Culture

Hoaxes are a terrible way to promote your album

What recent music marketing publicity stunts reveal about arts journalism.
Culture

Hoaxes are a terrible way to promote your album

What recent music marketing publicity stunts reveal about arts journalism.

Arcade Fire disguised a bunch of fibs as promotion for its new album, Everything Now. The release, the band’s fifth studio album, was met with negative reviews when it came out on July 28. But the project and the group have been getting lots of press, after announcing that it would be selling branded fidget spinners, and enacting a dress code at a July Brooklyn show.

Both of those stories turned out to be hoaxes. The alleged fidget spinners were “sold out” the moment the band announced them on Twitter on July 31. A July 24 tweet claimed the dress code was an unauthorized PR announcement. Arcade Fire also published a Stereogum parody webpage with a fake early review of their album. The band’s latest headline-making stunt involved a fake rider, allegedly provided to The Late Show with Stephen Colbert ahead of an August 3 appearance. The marketing campaign quickly grew tired, but many a music writer, including myself, may not have written about Everything Now without it. But more so than being an effective publicity stunt, it and other recent, alleged hoaxes are highlighting what many media critics have long argued: Music writers aren't incentivized to be as critical as other types of journalists.

Arts writing of any kind often relies heavily on taking artists at their word. But with music in particular, the pressure to anticipate and cover new projects while securing and maintaining access to often high-profile talent leads to a power imbalance perfectly suited to publicity stunts and strategic lies. If Arcade Fire says it is releasing a limited edition line of fidget spinners, how worthwhile is it for journalists to do the work to fact-check their harmless possible lie? Popular artists know that their every move is bound to draw media coverage, making messing with publications and their readers as easy as typing up a statement and hitting send.

Arcade Fire's promotional fidget spinners were immediately

Arcade Fire's promotional fidget spinners were immediately "sold out."

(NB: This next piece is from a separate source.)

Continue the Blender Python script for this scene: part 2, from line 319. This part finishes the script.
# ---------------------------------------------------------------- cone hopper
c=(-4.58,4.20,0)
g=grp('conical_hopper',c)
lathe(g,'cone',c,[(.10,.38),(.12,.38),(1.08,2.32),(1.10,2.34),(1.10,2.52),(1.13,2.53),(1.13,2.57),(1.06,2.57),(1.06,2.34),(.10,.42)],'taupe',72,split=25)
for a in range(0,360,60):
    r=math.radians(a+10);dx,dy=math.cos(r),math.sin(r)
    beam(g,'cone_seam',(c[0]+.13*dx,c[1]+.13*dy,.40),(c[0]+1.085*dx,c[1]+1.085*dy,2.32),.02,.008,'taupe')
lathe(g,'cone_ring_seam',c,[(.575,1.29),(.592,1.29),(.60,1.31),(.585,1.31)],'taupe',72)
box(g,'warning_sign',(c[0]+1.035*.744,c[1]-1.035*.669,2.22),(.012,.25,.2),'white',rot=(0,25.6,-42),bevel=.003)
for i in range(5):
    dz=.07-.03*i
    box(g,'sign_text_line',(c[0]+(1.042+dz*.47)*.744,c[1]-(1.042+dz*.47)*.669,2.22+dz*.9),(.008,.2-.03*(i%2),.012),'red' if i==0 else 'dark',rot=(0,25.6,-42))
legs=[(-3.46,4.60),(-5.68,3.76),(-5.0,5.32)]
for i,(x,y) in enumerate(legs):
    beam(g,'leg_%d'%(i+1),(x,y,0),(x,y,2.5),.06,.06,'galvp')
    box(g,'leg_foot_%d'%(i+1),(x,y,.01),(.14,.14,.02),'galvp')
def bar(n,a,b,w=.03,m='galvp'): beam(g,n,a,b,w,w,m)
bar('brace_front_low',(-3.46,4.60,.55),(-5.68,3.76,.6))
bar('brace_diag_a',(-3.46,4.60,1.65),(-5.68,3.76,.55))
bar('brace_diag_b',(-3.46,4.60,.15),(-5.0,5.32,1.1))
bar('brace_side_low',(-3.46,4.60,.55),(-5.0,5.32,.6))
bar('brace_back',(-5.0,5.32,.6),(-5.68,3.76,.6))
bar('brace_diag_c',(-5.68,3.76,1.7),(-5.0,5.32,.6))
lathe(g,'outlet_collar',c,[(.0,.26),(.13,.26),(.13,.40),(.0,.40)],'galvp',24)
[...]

Most people only learned of L.A. band Yacht when its members claimed to be revenge porn victims in May 2016. In a fake effort to get ahead of a leaked sex tape (which later turned out to be a dull music video posted on PornHub), Yacht announced it would be selling copies of it for $5. But Jezebel then revealed the hoax for what it was and the band issued an apology.

In December of last year, a CCTV-style video made the rounds on social media that appeared to show CeeLo “It’s Not Rape If She Wasn’t Awake” Green in a studio talking on a cell phone that then exploded in his ear, sending him falling to the floor. Obviously, his fans were concerned. But their concern turned to anger when Green later revealed that the video was staged and merely a clip to promote his new project “Gnarley Davidson.”

The high potential for journalist deception mixed with the success of recent secretive projects like Beyoncé’s Lemonade means that popular music fans as a whole don’t really know what to believe anymore. Last year Taylor Swift’s and Tom Hiddleston’s romantic relationship was widely suspected to be an elaborate stunt for a music video. But that suspected video is as-yet unreleased. So what looked like a relationship too boring and well publicized to be real might have really just been boring and true.

We talked about Arcade Fire on our daily podcast, The Outline World Dispatch. Subscribe on Apple Podcasts or wherever you listen.

Perhaps the most maddening and confusing maybe-publicity stunt of the year is Kid Rock’s senate run, a nightmare scenario complete with a promotional website and merchandise released by Rock himself. He has denied that his political campaign is a publicity stunt for an upcoming release, but why should we take America’s newest unqualified, aspiring politician at his word? Will we tune into C-SPAN in a few years only to see President Dwayne “The Rock” Johnson arguing with Senator Robert “Kid Rock” Ritchie about whether or not flag burners deserve the death penalty? Who knows! Not you!

Kid Rock may or may not run for Senate.

Kid Rock may or may not run for Senate.

The only thing that’s for sure is that even the best, most elaborate, publicity-seeking hoaxes don’t compare to a just plain good work of art. Beyoncé’s promoting Lemonade with video of a Samsung Galaxy Note exploding in her face wouldn’t have made the album any more or less good. Similarly, Arcade Fire’s marketing strategy doesn’t make Everything Now any more appealing. Beyond taking music journalists and fans for fools, publicity hoaxes are plain annoying. Just post your album and go.